:: DATA

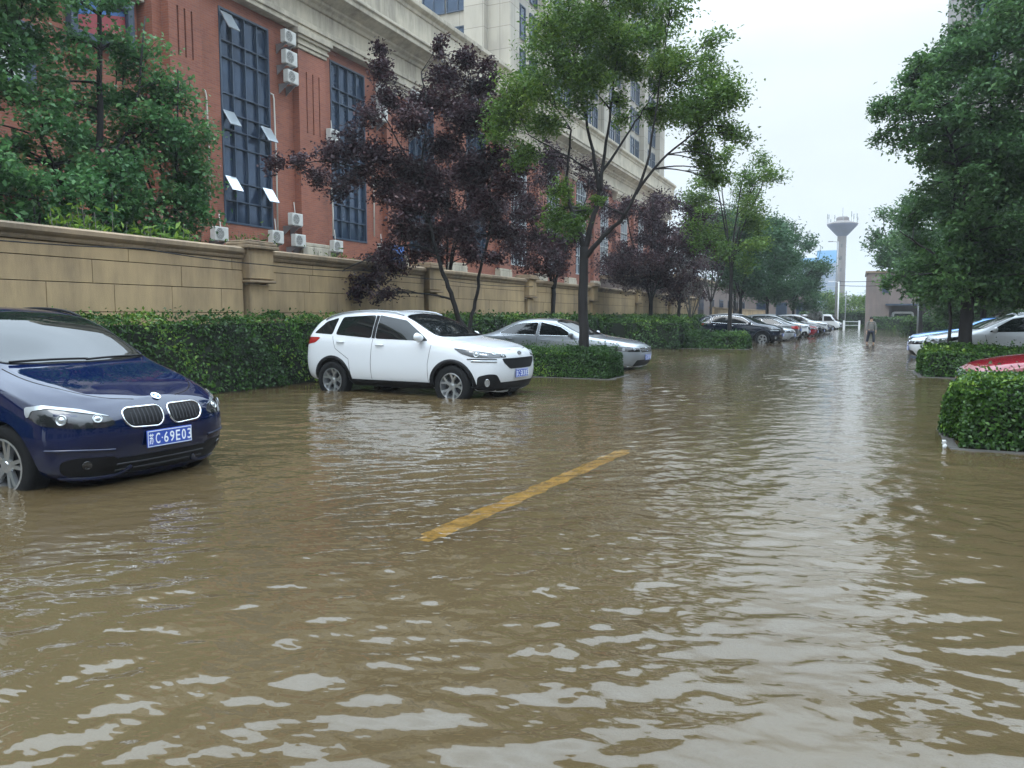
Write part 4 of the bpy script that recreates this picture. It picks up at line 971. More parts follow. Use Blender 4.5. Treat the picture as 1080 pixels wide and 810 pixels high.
hedge('hedge_bed', 'low hedge bed between the white SUV and the silver sedan, a tree growing from it', -9.2, 15.85, -4.85, 17.1, .60, 34000, .045, 3, group=GB, lump=.06)
hedge('hedge_bed', 'low hedge bed in front of the navy SUV on the left', -6.6, 32.2, -4.1, 33.6, .62, 9000, .085, 4, group=GB)
hedge('bush', 'darker taller bush mass at the foot of the purple tree before the navy SUV', -9.9, 31.2, -6.65, 36.5, 1.15, 11000, .10, 5, group=GB, lump=.16, kerb=False, cat='bush')
hedge('hedge_bed', 'nearest hedge bed on the right edge with kerb at the waterline', 1.02, 9.0, 4.6, 10.35, .66, 42000, .045, 6, group=GB, lump=.07)
hedge('hedge_bed', 'second low hedge bed on the right, under the big dark tree', 1.38, 19.3, 6.5, 21.2, .62, 26000, .062, 7, group=GB, lump=.08)
hedge('hedge_bed', 'rounded far bush at the right edge of the street by the thin pole', 3.3, 62, 6.8, 68, 1.0, 6000, .15, 8, group=GB, lump=.3, kerb=False)
hedge('hedge_bed', 'long low hedge before the brown building', 1.2, 86, 12, 88, 1.1, 6000, .17, 9, group=GB, lump=.15, kerb=False)
hedge('hedge_bed', 'straight dark hedge across the far end of the street', -6.5, 99, 1.0, 101, 1.75, 6000, .2, 10, group=GB, lump=.1, kerb=False)

# ------------------------------------------------------------------ trees
def make_tree(name, label, base, limbs, clumps, leaf, bark, lsize, seed, group=None, twigs=9, twig_r=.007, tight=.16, droop=.25, cat='tree', aspect=.5, br=.03, offs=None):
    t = thing(name, label, cat, base, 0, group)
    rng = np.random.default_rng(seed); rr = random.Random(seed)
    tb = MB(); segs = []
    for pts, r0, r1 in limbs:
        pts = [Vector(p) for p in pts]; q = []
        for i in range(len(pts)-1):
            for k in range(4):
                a = pts[max(i-1, 0)]; b = pts[i]; c = pts[i+1]; d = pts[min(i+2, len(pts)-1)]; u = k/4
                q.append(.5*((2*b)+(c-a)*u+(2*a-5*b+4*c-d)*u*u+(-a+3*b-3*c+d)*u**3)+Vector((rr.gauss(0, .012), rr.gauss(0, .012), 0)))
        q.append(pts[-1]); m = len(q)
        rad = [r0+(r1-r0)*(i/(m-1))**.8 for i in range(m)]
        if pts[0].z < .1:
            for i in range(min(3, m)): rad[i] *= 1+.35*(1-i/3)
        tb.tube(q, rad, 10); segs += [(p, rad[i]) for i, p in enumerate(q)]
    tb.build('trunk', M[bark], t, smooth=True)
    bb = MB(); LP, LN, LR = [], [], []
    for cl in clumps:
        c = Vector(cl[:3]); r = cl[3] if hasattr(cl[3], '__len__') else (cl[3],)*3; nl = cl[4]
        cand = [(((p-c).length+max(0, p.z-c.z)*2.0+max(0, (c.z-1.2)-p.z)*.15), p, ra) for p, ra in segs if p.z > 1.0] or [((p-c).length, p, ra) for p, ra in segs]
        _, p0, ra = min(cand, key=lambda x: x[0])
        mid = p0.lerp(c, .5)+Vector((rr.gauss(0, .12), rr.gauss(0, .12), .10*(c-p0).length))
        b0 = min(ra*.7, br)
        pts = [p0.lerp(mid, k/3)*(1-k/6)+mid.lerp(c, k/3)*(k/6) if k < 3 else mid for k in range(3)]
        curve = []
        for k in range(9):
            u = k/8; curve.append(p0*(1-u)**2+mid*2*u*(1-u)+c*u*u)
        bb.tube(curve, [b0*(1-.75*k/8) for k in range(9)], 6)
        nt = twigs; per = max(1, nl//nt); tone = rng.uniform(.02, .36)
        for k in range(nt):
            while True:
                d = Vector((rr.uniform(-1, 1), rr.uniform(-1, 1), rr.uniform(-1, 1)))
                if .25 < d.length < 1: break
            e = c+Vector((d.x*r[0], d.y*r[1], d.z*r[2])); s = curve[rr.randint(4, 8)]
            m_ = s.lerp(e, .5)+Vector((rr.gauss(0, .05), rr.gauss(0, .05), .12*(e-s).length))
            tw = [s*(1-u)**2+m_*2*u*(1-u)+e*u*u for u in (0, .25, .5, .75, 1)]
            bb.tube(tw, [twig_r*1.3, twig_r*1.1, twig_r*.9, twig_r*.7, twig_r*.4], 4, cap=False)
            u = rng.beta(2.2, 1.0, per)[:, None]; A, B, C_ = (np.array(x) for x in (tw[0], m_, e))
            pos = A*(1-u)**2+B*2*u*(1-u)+C_*u*u
            sz = tight*(r[0]+r[2])
            pos = pos+rng.normal(size=(per, 3))*sz*np.array([1, 1, .75]); pos[:, 2] -= np.abs(rng.normal(size=per))*sz*.3
            LR.append(np.clip(rng.random(per)*.62+tone+rng.normal()*.10, 0, 1)); LP.append(pos); LN.append(rng.normal(size=(per, 3))*.55+np.array([0, 0, .85]))
    if len(bb.v): bb.build('branches', M[bark], t, smooth=True)
    if LP and leaf:
        pos = np.concatenate(LP); nn = np.concatenate(LN)
        leaves_obj('crown', pos, nn, lsize, M[leaf], t, rng, aspect=aspect, droop=droop, rnd=np.concatenate(LR))
    return t
def ell_clumps(rr, n, c, rad, cr, nl, hollow=.35, zmin=None):
    out = []
    while len(out) < n:
        d = Vector((rr.uniform(-1, 1), rr.uniform(-1, 1), rr.uniform(-1, 1)))
        if hollow < d.length < 1:
            p = (c[0]+d.x*rad[0], c[1]+d.y*rad[1], c[2]+d.z*rad[2])
            if zmin is not None and p[2] < zmin: continue
            k = rr.uniform(.7, 1.25); out.append((*p, (cr*k, cr*k, cr*.7*k), int(nl*k)))
    return out
rr = random.Random(7)
CY, SY = math.cos(YAW), math.sin(YAW)
def fr(dx, dz, dd=0):
    """offset: dx across the view, dz up, dd away (a plain rotation of local axes)"""
    return (dx*CY-dd*SY, dx*SY+dd*CY, dz)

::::

### WHAT YOU ARE ASKED TO DO
Copy out every line of the material above exactly, skipping the pictures.

### SOLUTION TO THIS EXERCISE
Write part 4 of the bpy script that recreates this picture. It picks up at line 971. More parts follow. Use Blender 4.5. Treat the picture as 1080 pixels wide and 810 pixels high.
hedge('hedge_bed', 'low hedge bed between the white SUV and the silver sedan, a tree growing from it', -9.2, 15.85, -4.85, 17.1, .60, 34000, .045, 3, group=GB, lump=.06)
hedge('hedge_bed', 'low hedge bed in front of the navy SUV on the left', -6.6, 32.2, -4.1, 33.6, .62, 9000, .085, 4, group=GB)
hedge('bush', 'darker taller bush mass at the foot of the purple tree before the navy SUV', -9.9, 31.2, -6.65, 36.5, 1.15, 11000, .10, 5, group=GB, lump=.16, kerb=False, cat='bush')
hedge('hedge_bed', 'nearest hedge bed on the right edge with kerb at the waterline', 1.02, 9.0, 4.6, 10.35, .66, 42000, .045, 6, group=GB, lump=.07)
hedge('hedge_bed', 'second low hedge bed on the right, under the big dark tree', 1.38, 19.3, 6.5, 21.2, .62, 26000, .062, 7, group=GB, lump=.08)
hedge('hedge_bed', 'rounded far bush at the right edge of the street by the thin pole', 3.3, 62, 6.8, 68, 1.0, 6000, .15, 8, group=GB, lump=.3, kerb=False)
hedge('hedge_bed', 'long low hedge before the brown building', 1.2, 86, 12, 88, 1.1, 6000, .17, 9, group=GB, lump=.15, kerb=False)
hedge('hedge_bed', 'straight dark hedge across the far end of the street', -6.5, 99, 1.0, 101, 1.75, 6000, .2, 10, group=GB, lump=.1, kerb=False)

# ------------------------------------------------------------------ trees
def make_tree(name, label, base, limbs, clumps, leaf, bark, lsize, seed, group=None, twigs=9, twig_r=.007, tight=.16, droop=.25, cat='tree', aspect=.5, br=.03, offs=None):
    t = thing(name, label, cat, base, 0, group)
    rng = np.random.default_rng(seed); rr = random.Random(seed)
    tb = MB(); segs = []
    for pts, r0, r1 in limbs:
        pts = [Vector(p) for p in pts]; q = []
        for i in range(len(pts)-1):
            for k in range(4):
                a = pts[max(i-1, 0)]; b = pts[i]; c = pts[i+1]; d = pts[min(i+2, len(pts)-1)]; u = k/4
                q.append(.5*((2*b)+(c-a)*u+(2*a-5*b+4*c-d)*u*u+(-a+3*b-3*c+d)*u**3)+Vector((rr.gauss(0, .012), rr.gauss(0, .012), 0)))
        q.append(pts[-1]); m = len(q)
        rad = [r0+(r1-r0)*(i/(m-1))**.8 for i in range(m)]
        if pts[0].z < .1:
            for i in range(min(3, m)): rad[i] *= 1+.35*(1-i/3)
        tb.tube(q, rad, 10); segs += [(p, rad[i]) for i, p in enumerate(q)]
    tb.build('trunk', M[bark], t, smooth=True)
    bb = MB(); LP, LN, LR = [], [], []
    for cl in clumps:
        c = Vector(cl[:3]); r = cl[3] if hasattr(cl[3], '__len__') else (cl[3],)*3; nl = cl[4]
        cand = [(((p-c).length+max(0, p.z-c.z)*2.0+max(0, (c.z-1.2)-p.z)*.15), p, ra) for p, ra in segs if p.z > 1.0] or [((p-c).length, p, ra) for p, ra in segs]
        _, p0, ra = min(cand, key=lambda x: x[0])
        mid = p0.lerp(c, .5)+Vector((rr.gauss(0, .12), rr.gauss(0, .12), .10*(c-p0).length))
        b0 = min(ra*.7, br)
        pts = [p0.lerp(mid, k/3)*(1-k/6)+mid.lerp(c, k/3)*(k/6) if k < 3 else mid for k in range(3)]
        curve = []
        for k in range(9):
            u = k/8; curve.append(p0*(1-u)**2+mid*2*u*(1-u)+c*u*u)
        bb.tube(curve, [b0*(1-.75*k/8) for k in range(9)], 6)
        nt = twigs; per = max(1, nl//nt); tone = rng.uniform(.02, .36)
        for k in range(nt):
            while True:
                d = Vector((rr.uniform(-1, 1), rr.uniform(-1, 1), rr.uniform(-1, 1)))
                if .25 < d.length < 1: break
            e = c+Vector((d.x*r[0], d.y*r[1], d.z*r[2])); s = curve[rr.randint(4, 8)]
            m_ = s.lerp(e, .5)+Vector((rr.gauss(0, .05), rr.gauss(0, .05), .12*(e-s).length))
            tw = [s*(1-u)**2+m_*2*u*(1-u)+e*u*u for u in (0, .25, .5, .75, 1)]
            bb.tube(tw, [twig_r*1.3, twig_r*1.1, twig_r*.9, twig_r*.7, twig_r*.4], 4, cap=False)
            u = rng.beta(2.2, 1.0, per)[:, None]; A, B, C_ = (np.array(x) for x in (tw[0], m_, e))
            pos = A*(1-u)**2+B*2*u*(1-u)+C_*u*u
            sz = tight*(r[0]+r[2])
            pos = pos+rng.normal(size=(per, 3))*sz*np.array([1, 1, .75]); pos[:, 2] -= np.abs(rng.normal(size=per))*sz*.3
            LR.append(np.clip(rng.random(per)*.62+tone+rng.normal()*.10, 0, 1)); LP.append(pos); LN.append(rng.normal(size=(per, 3))*.55+np.array([0, 0, .85]))
    if len(bb.v): bb.build('branches', M[bark], t, smooth=True)
    if LP and leaf:
        pos = np.concatenate(LP); nn = np.concatenate(LN)
        leaves_obj('crown', pos, nn, lsize, M[leaf], t, rng, aspect=aspect, droop=droop, rnd=np.concatenate(LR))
    return t
def ell_clumps(rr, n, c, rad, cr, nl, hollow=.35, zmin=None):
    out = []
    while len(out) < n:
        d = Vector((rr.uniform(-1, 1), rr.uniform(-1, 1), rr.uniform(-1, 1)))
        if hollow < d.length < 1:
            p = (c[0]+d.x*rad[0], c[1]+d.y*rad[1], c[2]+d.z*rad[2])
            if zmin is not None and p[2] < zmin: continue
            k = rr.uniform(.7, 1.25); out.append((*p, (cr*k, cr*k, cr*.7*k), int(nl*k)))
    return out
rr = random.Random(7)
CY, SY = math.cos(YAW), math.sin(YAW)
def fr(dx, dz, dd=0):
    """offset: dx across the view, dz up, dd away (a plain rotation of local axes)"""
    return (dx*CY-dd*SY, dx*SY+dd*CY, dz)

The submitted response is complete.